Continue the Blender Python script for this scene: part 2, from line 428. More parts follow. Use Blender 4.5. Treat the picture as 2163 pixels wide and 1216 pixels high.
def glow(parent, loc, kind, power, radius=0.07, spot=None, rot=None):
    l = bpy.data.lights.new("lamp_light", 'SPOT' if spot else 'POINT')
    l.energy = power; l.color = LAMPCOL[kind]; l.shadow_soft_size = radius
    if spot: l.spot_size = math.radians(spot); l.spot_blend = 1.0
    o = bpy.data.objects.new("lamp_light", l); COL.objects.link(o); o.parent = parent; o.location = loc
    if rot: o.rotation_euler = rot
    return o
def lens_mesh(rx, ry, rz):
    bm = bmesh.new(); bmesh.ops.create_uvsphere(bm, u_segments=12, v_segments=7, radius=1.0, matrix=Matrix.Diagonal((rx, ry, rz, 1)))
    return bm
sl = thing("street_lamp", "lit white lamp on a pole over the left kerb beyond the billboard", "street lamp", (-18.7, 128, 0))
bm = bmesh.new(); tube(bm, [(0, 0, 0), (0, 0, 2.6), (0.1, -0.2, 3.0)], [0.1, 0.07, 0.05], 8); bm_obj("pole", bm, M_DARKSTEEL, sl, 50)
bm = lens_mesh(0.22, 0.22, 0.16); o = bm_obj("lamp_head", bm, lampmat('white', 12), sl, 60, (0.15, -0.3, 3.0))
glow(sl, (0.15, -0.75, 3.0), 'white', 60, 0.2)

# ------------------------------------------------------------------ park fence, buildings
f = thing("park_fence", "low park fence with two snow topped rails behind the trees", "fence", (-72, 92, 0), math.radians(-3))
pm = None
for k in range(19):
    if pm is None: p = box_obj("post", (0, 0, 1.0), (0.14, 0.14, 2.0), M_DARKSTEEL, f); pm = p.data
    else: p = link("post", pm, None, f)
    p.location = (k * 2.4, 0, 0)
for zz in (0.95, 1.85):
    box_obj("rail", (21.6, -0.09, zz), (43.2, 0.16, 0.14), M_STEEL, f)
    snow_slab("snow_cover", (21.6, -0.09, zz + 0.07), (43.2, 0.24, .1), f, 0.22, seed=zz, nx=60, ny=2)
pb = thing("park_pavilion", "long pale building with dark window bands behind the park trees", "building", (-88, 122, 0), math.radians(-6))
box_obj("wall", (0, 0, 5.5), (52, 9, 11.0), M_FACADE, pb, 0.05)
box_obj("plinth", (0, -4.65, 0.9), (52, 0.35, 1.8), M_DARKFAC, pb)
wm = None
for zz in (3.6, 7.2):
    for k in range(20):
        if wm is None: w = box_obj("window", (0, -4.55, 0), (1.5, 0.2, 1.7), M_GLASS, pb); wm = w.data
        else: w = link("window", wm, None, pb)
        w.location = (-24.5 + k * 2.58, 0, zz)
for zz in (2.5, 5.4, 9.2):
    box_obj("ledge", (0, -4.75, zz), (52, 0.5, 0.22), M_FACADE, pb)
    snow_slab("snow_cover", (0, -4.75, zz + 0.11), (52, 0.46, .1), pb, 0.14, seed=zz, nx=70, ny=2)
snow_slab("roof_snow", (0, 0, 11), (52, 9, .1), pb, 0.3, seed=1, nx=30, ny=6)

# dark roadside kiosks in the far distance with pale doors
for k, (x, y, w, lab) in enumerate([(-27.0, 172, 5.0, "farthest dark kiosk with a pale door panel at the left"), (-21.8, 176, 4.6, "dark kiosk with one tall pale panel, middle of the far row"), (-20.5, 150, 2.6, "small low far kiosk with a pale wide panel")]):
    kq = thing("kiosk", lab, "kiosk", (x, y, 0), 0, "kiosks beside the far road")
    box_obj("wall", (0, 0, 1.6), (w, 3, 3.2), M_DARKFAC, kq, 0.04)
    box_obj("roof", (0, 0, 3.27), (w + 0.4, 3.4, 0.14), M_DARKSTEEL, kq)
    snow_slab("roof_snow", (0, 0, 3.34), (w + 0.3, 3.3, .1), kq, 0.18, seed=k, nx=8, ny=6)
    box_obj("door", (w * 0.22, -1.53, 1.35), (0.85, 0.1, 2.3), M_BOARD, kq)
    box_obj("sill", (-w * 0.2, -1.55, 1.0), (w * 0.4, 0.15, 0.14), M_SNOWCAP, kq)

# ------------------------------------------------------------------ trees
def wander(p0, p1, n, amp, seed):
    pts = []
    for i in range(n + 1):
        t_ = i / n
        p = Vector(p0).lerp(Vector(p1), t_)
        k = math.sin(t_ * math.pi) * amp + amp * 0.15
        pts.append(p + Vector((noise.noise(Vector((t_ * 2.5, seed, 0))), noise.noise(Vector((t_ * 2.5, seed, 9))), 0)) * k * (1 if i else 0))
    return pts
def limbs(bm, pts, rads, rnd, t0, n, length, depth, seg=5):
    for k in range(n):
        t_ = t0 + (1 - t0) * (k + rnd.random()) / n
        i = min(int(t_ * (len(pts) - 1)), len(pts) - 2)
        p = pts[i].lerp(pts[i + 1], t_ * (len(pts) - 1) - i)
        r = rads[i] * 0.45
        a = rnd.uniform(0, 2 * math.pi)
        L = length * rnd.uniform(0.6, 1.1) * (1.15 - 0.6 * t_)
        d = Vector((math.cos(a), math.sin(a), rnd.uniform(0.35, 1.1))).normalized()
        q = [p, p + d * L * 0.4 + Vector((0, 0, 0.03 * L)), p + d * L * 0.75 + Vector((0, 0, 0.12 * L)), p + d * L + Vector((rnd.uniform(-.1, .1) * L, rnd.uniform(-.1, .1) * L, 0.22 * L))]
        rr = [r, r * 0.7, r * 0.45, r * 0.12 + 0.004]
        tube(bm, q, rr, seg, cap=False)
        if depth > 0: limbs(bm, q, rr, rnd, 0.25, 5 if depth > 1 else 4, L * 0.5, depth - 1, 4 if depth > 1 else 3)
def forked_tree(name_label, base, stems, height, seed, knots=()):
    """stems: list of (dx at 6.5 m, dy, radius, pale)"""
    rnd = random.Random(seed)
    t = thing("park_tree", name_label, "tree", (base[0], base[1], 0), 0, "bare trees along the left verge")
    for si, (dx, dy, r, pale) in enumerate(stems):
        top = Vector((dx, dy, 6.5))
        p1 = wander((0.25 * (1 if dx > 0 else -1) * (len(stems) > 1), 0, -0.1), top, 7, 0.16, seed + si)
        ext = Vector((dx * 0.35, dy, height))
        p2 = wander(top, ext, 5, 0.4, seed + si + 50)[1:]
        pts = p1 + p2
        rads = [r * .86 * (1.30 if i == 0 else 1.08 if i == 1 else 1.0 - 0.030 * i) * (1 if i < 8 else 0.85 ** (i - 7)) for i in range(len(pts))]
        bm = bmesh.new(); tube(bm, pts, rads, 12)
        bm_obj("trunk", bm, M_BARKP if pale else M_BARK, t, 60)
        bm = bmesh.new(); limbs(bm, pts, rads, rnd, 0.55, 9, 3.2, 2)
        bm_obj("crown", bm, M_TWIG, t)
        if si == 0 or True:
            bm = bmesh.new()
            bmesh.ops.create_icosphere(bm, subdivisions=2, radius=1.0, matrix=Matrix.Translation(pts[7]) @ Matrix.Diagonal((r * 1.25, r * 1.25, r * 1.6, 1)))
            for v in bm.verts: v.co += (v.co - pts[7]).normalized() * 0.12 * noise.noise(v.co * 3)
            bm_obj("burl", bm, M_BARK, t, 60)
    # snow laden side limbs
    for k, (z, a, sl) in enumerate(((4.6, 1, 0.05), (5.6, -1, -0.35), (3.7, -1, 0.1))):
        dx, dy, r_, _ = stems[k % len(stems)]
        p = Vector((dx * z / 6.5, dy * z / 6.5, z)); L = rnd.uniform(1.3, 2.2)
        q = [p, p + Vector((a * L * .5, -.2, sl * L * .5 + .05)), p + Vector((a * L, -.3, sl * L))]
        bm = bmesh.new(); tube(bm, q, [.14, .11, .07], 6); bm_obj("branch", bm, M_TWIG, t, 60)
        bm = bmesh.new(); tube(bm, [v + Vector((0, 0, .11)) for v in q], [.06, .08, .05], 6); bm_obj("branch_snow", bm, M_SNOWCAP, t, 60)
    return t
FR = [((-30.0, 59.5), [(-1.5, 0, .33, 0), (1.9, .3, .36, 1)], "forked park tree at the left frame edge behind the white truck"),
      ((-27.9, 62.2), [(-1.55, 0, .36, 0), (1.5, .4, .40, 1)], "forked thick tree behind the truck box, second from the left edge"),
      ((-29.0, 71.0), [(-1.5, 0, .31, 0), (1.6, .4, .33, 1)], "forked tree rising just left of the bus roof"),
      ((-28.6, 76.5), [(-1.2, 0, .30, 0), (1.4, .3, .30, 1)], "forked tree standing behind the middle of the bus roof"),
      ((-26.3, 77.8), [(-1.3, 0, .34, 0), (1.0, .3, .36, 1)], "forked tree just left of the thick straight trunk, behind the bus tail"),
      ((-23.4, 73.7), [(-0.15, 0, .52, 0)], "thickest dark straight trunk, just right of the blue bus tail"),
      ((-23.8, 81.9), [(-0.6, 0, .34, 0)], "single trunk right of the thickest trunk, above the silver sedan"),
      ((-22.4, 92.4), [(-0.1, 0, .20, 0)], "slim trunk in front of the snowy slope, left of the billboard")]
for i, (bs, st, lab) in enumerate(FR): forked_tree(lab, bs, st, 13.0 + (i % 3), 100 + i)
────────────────
TASK REQUIREMENTS: Every line in the data that holds "wide" should be copied out.

REPLY TO THE TASK:
Continue the Blender Python script for this scene: part 2, from line 428. More parts follow. Use Blender 4.5. Treat the picture as 2163 pixels wide and 1216 pixels high.
for k, (x, y, w, lab) in enumerate([(-27.0, 172, 5.0, "farthest dark kiosk with a pale door panel at the left"), (-21.8, 176, 4.6, "dark kiosk with one tall pale panel, middle of the far row"), (-20.5, 150, 2.6, "small low far kiosk with a pale wide panel")]):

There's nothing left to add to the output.